Authorities in the past three months have arrested 101 individuals who have set up chatrooms to find future porn stars. The government also said it closed three websites since August, calling the sites “anti-government” and capable of “potentially inciting unrest.”
China’s anti-obscenity mission continues as online growth in the country climbs exponentially and enforcement becomes harder to maintain, despite an army of cyber police that tracks, patrols, monitors and block websites and email. China had nearly 620,000 PC users in 1997 and now have more than 100 million users — the world’s second largest Internet market after the U.S.
Considering it “subversive” or “unhealthy for the population,” Chinese leaders claim that obscenity “has severely polluted the Internet environment, done harm to juveniles’ physical and mental health and caused strong public anger,” according to Xinhua News Agency, the country’s official news bureau.

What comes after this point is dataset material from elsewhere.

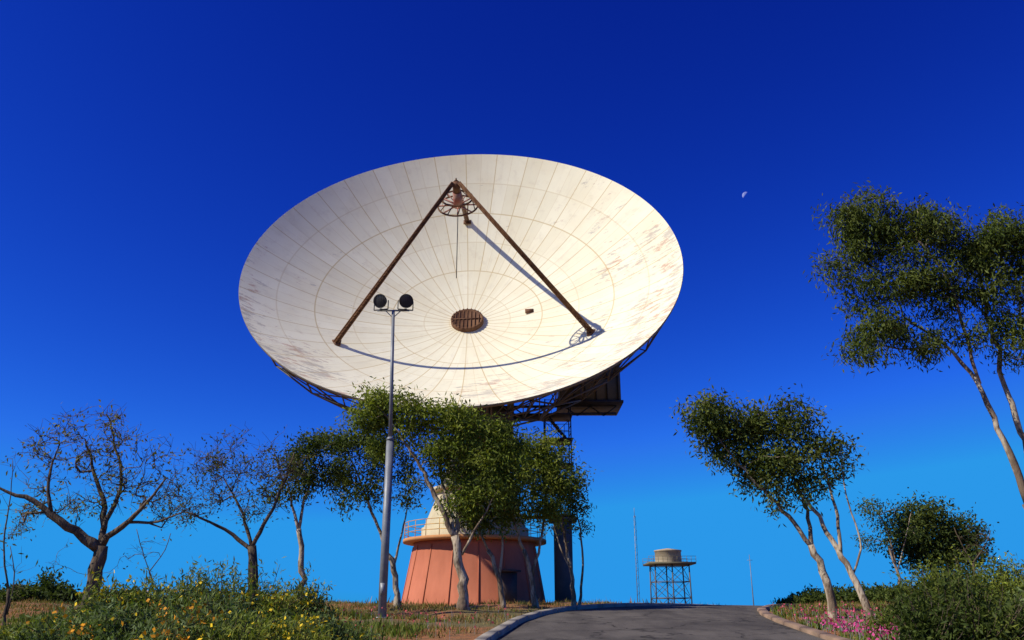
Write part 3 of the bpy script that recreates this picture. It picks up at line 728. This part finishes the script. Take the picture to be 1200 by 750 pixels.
Rr_=[(1103,655,19.5,.9,G_DARK,0),(1132,685,18.5,.7,G_DARK,0),(1160,640,27,2.0,G_LITE,0),(1115,650,29,1.4,G_LITE,0),(1200,655,26,1.8,G_LITE,0),(1185,710,19,1.,G_MID,0.02),(1080,692,18.5,.5,G_DARK,0),(1212,688,20,1.1,GREY,0),(1060,714,24,.7,G_MID,0)]
for i,(u,v,Y,r,c,f) in enumerate(Rr_):
    make_bush('green_shrub',u,v,Y,r,n=8500 if r>.8 else 4500,cols=c,leaf=(.14,.045),seed=40+i,flow=f,stems=120,wisp=.35)
B_=[(52,672,44,2.0),(25,688,42,1.4),(85,686,46,1.5),(955,688,52,1.6),(990,682,50,1.8),(1025,684,48,1.8),(925,702,54,1.4),(1060,682,46,1.8),(1180,680,44,2.),(232,698,42,1.3),(330,702,43,1.2),(1010,698,44,1.2),(150,695,44,1.4),(1095,675,47,2.2),(1130,672,48,2.2)]
for i,(u,v,Y,r) in enumerate(B_):
    make_bush('dark_scrub_bush',u,v,Y,r,n=4200,cols=G_DARK,leaf=(.24,.1),seed=70+i,stems=60,wisp=.2)

# ---------------------------------------------------------------- light
Sx=np.array([8.3,-4.9,hz(9.6)]); Ax=np.array([0,0,10.2]); l=Sx-Ax
LD=nrm(l[0]*r_+l[1]*w_+l[2]*n_)
SD=-LD; el=math.asin(SD[2]); az=math.atan2(SD[0],SD[1])
ld=bpy.data.lights.new('sun','SUN'); ld.energy=5.0; ld.angle=rad(.5); ld.color=(1,.935,.80)
lo=bpy.data.objects.new('sun',ld); sc.collection.objects.link(lo)
lo.rotation_euler=Vector(LD).to_track_quat('-Z','Y').to_euler(); lo.location=(-30,-20,40)
w=bpy.data.worlds.new('World'); sc.world=w; w.use_nodes=True; nt=w.node_tree; nt.nodes.clear()
out=nt.nodes.new('ShaderNodeOutputWorld'); bg=nt.nodes.new('ShaderNodeBackground'); sky=nt.nodes.new('ShaderNodeTexSky')
sky.sky_type='NISHITA'; sky.sun_disc=False; sky.sun_elevation=el; sky.sun_rotation=az; sky.air_density=1.; sky.dust_density=.2; sky.ozone_density=3.; sky.altitude=500
c=MIX(nt,1.,sky.outputs[0],(.22,.62,1.25),'MULTIPLY')
# polarised, contrasty blue: per-channel response curve on the physical sky
sp=nt.nodes.new('ShaderNodeSeparateColor'); nt.links.new(c,sp.inputs[0]); cb=nt.nodes.new('ShaderNodeCombineColor')
for i,(mx_,gm_,a_) in enumerate(((.5,2.2,1.1),(3.0,2.15,.295),(6.9,1.35,.60))):
    v=M(nt,'MULTIPLY',M(nt,'POWER',M(nt,'MINIMUM',sp.outputs[i],mx_),gm_),a_); nt.links.new(v,cb.inputs[i])
nt.links.new(cb.outputs[0],bg.inputs[0]); bg.inputs[1].default_value=.10; nt.links.new(bg.outputs[0],out.inputs[0])

# moon (daytime half moon: its near hemisphere, sunlit side painted as emission, rest transparent)
m,nt,out=newmat('moon_surface')
geo=N(nt,'ShaderNodeNewGeometry'); dt=N(nt,'ShaderNodeVectorMath',operation='DOT_PRODUCT'); nt.links.new(geo.outputs['Normal'],dt.inputs[0])
mdir=nrm([-.75,.0,.62]); dt.inputs[1].default_value=tuple(mdir)
f=RAMP(nt,dt.outputs['Value'],.0,.5)
ns=RAMP(nt,NOISE(nt,geo.outputs['Position'],.06,3),.15,.7)
em=N(nt,'ShaderNodeEmission'); em.inputs[0].default_value=(.85,.9,1,1); nt.links.new(M(nt,'MULTIPLY',M(nt,'MULTIPLY',f,ns),.55),em.inputs[1])
tr=N(nt,'ShaderNodeBsdfTransparent'); ad=N(nt,'ShaderNodeAddShader'); nt.links.new(em.outputs[0],ad.inputs[0]); nt.links.new(tr.outputs[0],ad.inputs[1]); nt.links.new(ad.outputs[0],out.inputs[0])
p=pt(874,229,3000); zA=nrm(CAM-p); xA=nrm(np.cross([0,0,1],zA)); yA=np.cross(zA,xA)
mb=MB(); an=np.linspace(0,math.pi/2,13); mb.rev([(14*math.sin(a)+.001,14*math.cos(a)) for a in an[::-1]],32,0,p,[xA,yA,zA]); mb.build('moon',[m],smooth=True)

# ---------------------------------------------------------------- camera
cd=bpy.data.cameras.new('camera'); cd.lens=30; cd.sensor_width=36; cd.clip_end=20000; cd.clip_start=.1
co=bpy.data.objects.new('camera',cd); sc.collection.objects.link(co); co.location=tuple(CAM); co.rotation_euler=(math.pi/2+TH,0,0)
sc.camera=co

Earlier this year, China required website operators to register with authorities. And Communist leaders last month imposed a set of strict new regulations on Internet news content, including bloggers who now have to register with the government.
China also now is requiring companies that disseminate news to China’s 200 million cell phone customers using SMS, short message service technology, to register with officials.
Even students logging on to university online discussion groups must register using their government-issued ID.
The country routinely blocks access to Internet sites on sensitive subjects such as self-ruled Taiwan, which China regards as its own. And online service firms from domestic players Sina Corp. and Sohu.com to foreign firms such as Yahoo Inc. practice forms of self-censorship by blocking sites and prohibiting message posting on sensitive topics.